-- Problem to solve --
Beneath this task is a listing; retype all of it exactly.

= = =

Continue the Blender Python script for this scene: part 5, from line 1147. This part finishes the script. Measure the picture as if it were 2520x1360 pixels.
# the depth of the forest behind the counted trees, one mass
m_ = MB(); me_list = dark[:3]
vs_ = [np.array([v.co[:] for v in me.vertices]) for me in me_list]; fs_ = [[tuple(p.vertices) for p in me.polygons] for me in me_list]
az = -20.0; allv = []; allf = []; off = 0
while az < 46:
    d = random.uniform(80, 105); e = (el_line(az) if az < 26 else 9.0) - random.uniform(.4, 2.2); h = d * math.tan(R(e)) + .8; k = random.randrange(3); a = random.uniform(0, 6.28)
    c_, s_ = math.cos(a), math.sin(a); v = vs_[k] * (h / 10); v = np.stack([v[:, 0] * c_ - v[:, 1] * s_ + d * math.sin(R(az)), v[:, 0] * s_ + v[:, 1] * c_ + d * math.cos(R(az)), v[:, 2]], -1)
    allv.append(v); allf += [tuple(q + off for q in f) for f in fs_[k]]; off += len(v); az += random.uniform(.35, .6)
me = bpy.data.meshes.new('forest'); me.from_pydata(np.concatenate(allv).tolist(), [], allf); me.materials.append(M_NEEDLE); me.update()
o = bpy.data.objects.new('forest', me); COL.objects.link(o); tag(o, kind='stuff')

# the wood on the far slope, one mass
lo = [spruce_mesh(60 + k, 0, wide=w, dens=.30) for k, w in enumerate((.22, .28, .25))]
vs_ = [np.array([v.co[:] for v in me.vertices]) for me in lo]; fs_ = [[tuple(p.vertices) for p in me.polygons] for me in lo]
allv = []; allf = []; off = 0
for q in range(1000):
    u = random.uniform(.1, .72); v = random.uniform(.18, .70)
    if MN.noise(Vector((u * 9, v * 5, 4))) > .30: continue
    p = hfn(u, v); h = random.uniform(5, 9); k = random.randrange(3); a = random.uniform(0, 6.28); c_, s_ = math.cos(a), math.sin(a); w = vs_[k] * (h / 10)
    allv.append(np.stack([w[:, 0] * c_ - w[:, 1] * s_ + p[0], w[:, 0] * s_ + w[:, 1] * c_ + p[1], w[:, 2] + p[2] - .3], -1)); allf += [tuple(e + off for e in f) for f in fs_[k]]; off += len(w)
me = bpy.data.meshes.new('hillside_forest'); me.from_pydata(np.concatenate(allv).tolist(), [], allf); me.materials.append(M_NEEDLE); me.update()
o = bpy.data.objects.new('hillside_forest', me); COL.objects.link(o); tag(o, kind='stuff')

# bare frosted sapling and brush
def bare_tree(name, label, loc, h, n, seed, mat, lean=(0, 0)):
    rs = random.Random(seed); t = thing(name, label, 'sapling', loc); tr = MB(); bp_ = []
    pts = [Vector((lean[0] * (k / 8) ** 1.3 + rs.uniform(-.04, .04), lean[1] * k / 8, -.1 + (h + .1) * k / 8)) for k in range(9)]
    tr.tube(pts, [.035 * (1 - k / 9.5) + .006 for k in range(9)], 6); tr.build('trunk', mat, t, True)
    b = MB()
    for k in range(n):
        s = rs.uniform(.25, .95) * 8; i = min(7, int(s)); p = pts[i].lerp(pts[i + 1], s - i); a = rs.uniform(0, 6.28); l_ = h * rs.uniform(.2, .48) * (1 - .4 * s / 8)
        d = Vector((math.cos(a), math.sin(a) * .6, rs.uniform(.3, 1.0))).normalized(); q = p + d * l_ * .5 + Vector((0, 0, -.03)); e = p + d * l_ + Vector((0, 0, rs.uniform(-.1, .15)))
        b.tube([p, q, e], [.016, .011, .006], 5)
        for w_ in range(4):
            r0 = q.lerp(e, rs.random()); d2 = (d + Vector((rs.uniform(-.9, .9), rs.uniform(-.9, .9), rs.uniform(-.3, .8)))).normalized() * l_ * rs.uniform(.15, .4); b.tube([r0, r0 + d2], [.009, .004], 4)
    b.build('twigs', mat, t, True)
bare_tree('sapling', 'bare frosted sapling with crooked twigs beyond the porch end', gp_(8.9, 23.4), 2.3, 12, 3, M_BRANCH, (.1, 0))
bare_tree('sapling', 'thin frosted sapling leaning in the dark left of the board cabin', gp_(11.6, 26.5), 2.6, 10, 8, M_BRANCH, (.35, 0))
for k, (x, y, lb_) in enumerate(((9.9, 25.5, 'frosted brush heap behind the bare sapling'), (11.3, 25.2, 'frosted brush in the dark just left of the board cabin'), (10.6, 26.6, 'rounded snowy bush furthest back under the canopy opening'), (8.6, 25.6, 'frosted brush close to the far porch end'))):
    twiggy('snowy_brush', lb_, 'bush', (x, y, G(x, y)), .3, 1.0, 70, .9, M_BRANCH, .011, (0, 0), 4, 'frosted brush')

= = =

-- Task solution --
Continue the Blender Python script for this scene: part 5, from line 1147. This part finishes the script. Measure the picture as if it were 2520x1360 pixels.
# the depth of the forest behind the counted trees, one mass
m_ = MB(); me_list = dark[:3]
vs_ = [np.array([v.co[:] for v in me.vertices]) for me in me_list]; fs_ = [[tuple(p.vertices) for p in me.polygons] for me in me_list]
az = -20.0; allv = []; allf = []; off = 0
while az < 46:
    d = random.uniform(80, 105); e = (el_line(az) if az < 26 else 9.0) - random.uniform(.4, 2.2); h = d * math.tan(R(e)) + .8; k = random.randrange(3); a = random.uniform(0, 6.28)
    c_, s_ = math.cos(a), math.sin(a); v = vs_[k] * (h / 10); v = np.stack([v[:, 0] * c_ - v[:, 1] * s_ + d * math.sin(R(az)), v[:, 0] * s_ + v[:, 1] * c_ + d * math.cos(R(az)), v[:, 2]], -1)
    allv.append(v); allf += [tuple(q + off for q in f) for f in fs_[k]]; off += len(v); az += random.uniform(.35, .6)
me = bpy.data.meshes.new('forest'); me.from_pydata(np.concatenate(allv).tolist(), [], allf); me.materials.append(M_NEEDLE); me.update()
o = bpy.data.objects.new('forest', me); COL.objects.link(o); tag(o, kind='stuff')

# the wood on the far slope, one mass
lo = [spruce_mesh(60 + k, 0, wide=w, dens=.30) for k, w in enumerate((.22, .28, .25))]
vs_ = [np.array([v.co[:] for v in me.vertices]) for me in lo]; fs_ = [[tuple(p.vertices) for p in me.polygons] for me in lo]
allv = []; allf = []; off = 0
for q in range(1000):
    u = random.uniform(.1, .72); v = random.uniform(.18, .70)
    if MN.noise(Vector((u * 9, v * 5, 4))) > .30: continue
    p = hfn(u, v); h = random.uniform(5, 9); k = random.randrange(3); a = random.uniform(0, 6.28); c_, s_ = math.cos(a), math.sin(a); w = vs_[k] * (h / 10)
    allv.append(np.stack([w[:, 0] * c_ - w[:, 1] * s_ + p[0], w[:, 0] * s_ + w[:, 1] * c_ + p[1], w[:, 2] + p[2] - .3], -1)); allf += [tuple(e + off for e in f) for f in fs_[k]]; off += len(w)
me = bpy.data.meshes.new('hillside_forest'); me.from_pydata(np.concatenate(allv).tolist(), [], allf); me.materials.append(M_NEEDLE); me.update()
o = bpy.data.objects.new('hillside_forest', me); COL.objects.link(o); tag(o, kind='stuff')

# bare frosted sapling and brush
def bare_tree(name, label, loc, h, n, seed, mat, lean=(0, 0)):
    rs = random.Random(seed); t = thing(name, label, 'sapling', loc); tr = MB(); bp_ = []
    pts = [Vector((lean[0] * (k / 8) ** 1.3 + rs.uniform(-.04, .04), lean[1] * k / 8, -.1 + (h + .1) * k / 8)) for k in range(9)]
    tr.tube(pts, [.035 * (1 - k / 9.5) + .006 for k in range(9)], 6); tr.build('trunk', mat, t, True)
    b = MB()
    for k in range(n):
        s = rs.uniform(.25, .95) * 8; i = min(7, int(s)); p = pts[i].lerp(pts[i + 1], s - i); a = rs.uniform(0, 6.28); l_ = h * rs.uniform(.2, .48) * (1 - .4 * s / 8)
        d = Vector((math.cos(a), math.sin(a) * .6, rs.uniform(.3, 1.0))).normalized(); q = p + d * l_ * .5 + Vector((0, 0, -.03)); e = p + d * l_ + Vector((0, 0, rs.uniform(-.1, .15)))
        b.tube([p, q, e], [.016, .011, .006], 5)
        for w_ in range(4):
            r0 = q.lerp(e, rs.random()); d2 = (d + Vector((rs.uniform(-.9, .9), rs.uniform(-.9, .9), rs.uniform(-.3, .8)))).normalized() * l_ * rs.uniform(.15, .4); b.tube([r0, r0 + d2], [.009, .004], 4)
    b.build('twigs', mat, t, True)
bare_tree('sapling', 'bare frosted sapling with crooked twigs beyond the porch end', gp_(8.9, 23.4), 2.3, 12, 3, M_BRANCH, (.1, 0))
bare_tree('sapling', 'thin frosted sapling leaning in the dark left of the board cabin', gp_(11.6, 26.5), 2.6, 10, 8, M_BRANCH, (.35, 0))
for k, (x, y, lb_) in enumerate(((9.9, 25.5, 'frosted brush heap behind the bare sapling'), (11.3, 25.2, 'frosted brush in the dark just left of the board cabin'), (10.6, 26.6, 'rounded snowy bush furthest back under the canopy opening'), (8.6, 25.6, 'frosted brush close to the far porch end'))):
    twiggy('snowy_brush', lb_, 'bush', (x, y, G(x, y)), .3, 1.0, 70, .9, M_BRANCH, .011, (0, 0), 4, 'frosted brush')